Saturday, January 17, 2004

NFL Picks, Championship Round
You know, bad as the XFL was, it was football. You had guys in pads and disturbingly tight pants, and they ran at each other at what approximated breakneck speed and threw and caught and ran...and now it doesn't exist anymore.

Sad to say, the NFL season is almost the same...two weeks and one day and it'll all be gone - just a Super Bowl and a cloud of dust (probably coming from Kid Rock's limo) is all that remains after tomorrow.

Sad, no?

-Carolina at Philadelphia: Carolina will do everything it can to run at Philadelphia's defense, since Jake Delhomme is a good quarterback, but not really really good. Steven Davis's injured quadriceps will be a factor, since Philadelphia's run defense is really quite good EXCEPT up the gut, and his backup DeShaun Foster is a cut-to-the-outside type of runner.
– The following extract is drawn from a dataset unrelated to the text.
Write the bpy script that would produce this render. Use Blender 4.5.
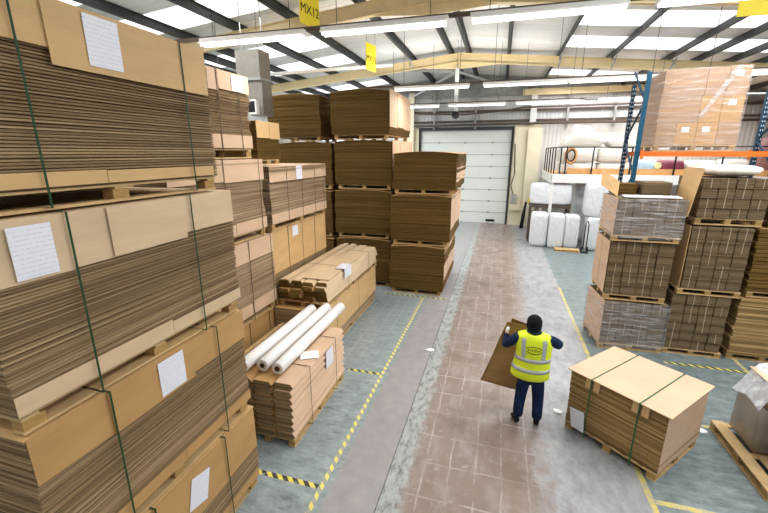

If Davis sees extended training table time, the running game against Philadelphia will suffer. On the flip side, Philly's wide receiving corps is as unspectacular and unheralded as Kansas City's without Dante Hall. Donovan McNabb is the guy who makes the passing game click, and without a constant rush and pressure on him, the Panthers do not stand a chance. They're good, but they won't get it, and the NFC representative is PHI.

-Indianapolis at New England: Peyton Manning is one of the best students of the game in modern memory, constantly surveying photographs and altering game plans to compete with a defense's idiosyncrasies (sorry, I just wanted to use that word). To wit, he even plays football, rather than just studying it. He is very good at exploiting blitzes, and Edgerrin James as a runner has very much matured since he blew up his knee - he now waits for blockers and sets them up very well. The Patriots offense will do everything they can to play off of Dwight Freeney, whose tendency to rush upfield without heed for actual play development is well-known. That, and Tom Brady is as good at throwing 18-yard passes as anyone else in the league, and Charlie Weis has designed a gastric staple-friendly offense that exploits Brady's middle-distance accuracy. This one will be far closer than the NFC game, but the result, as I predicted before the wildcards, will be NE in the Super Bowl.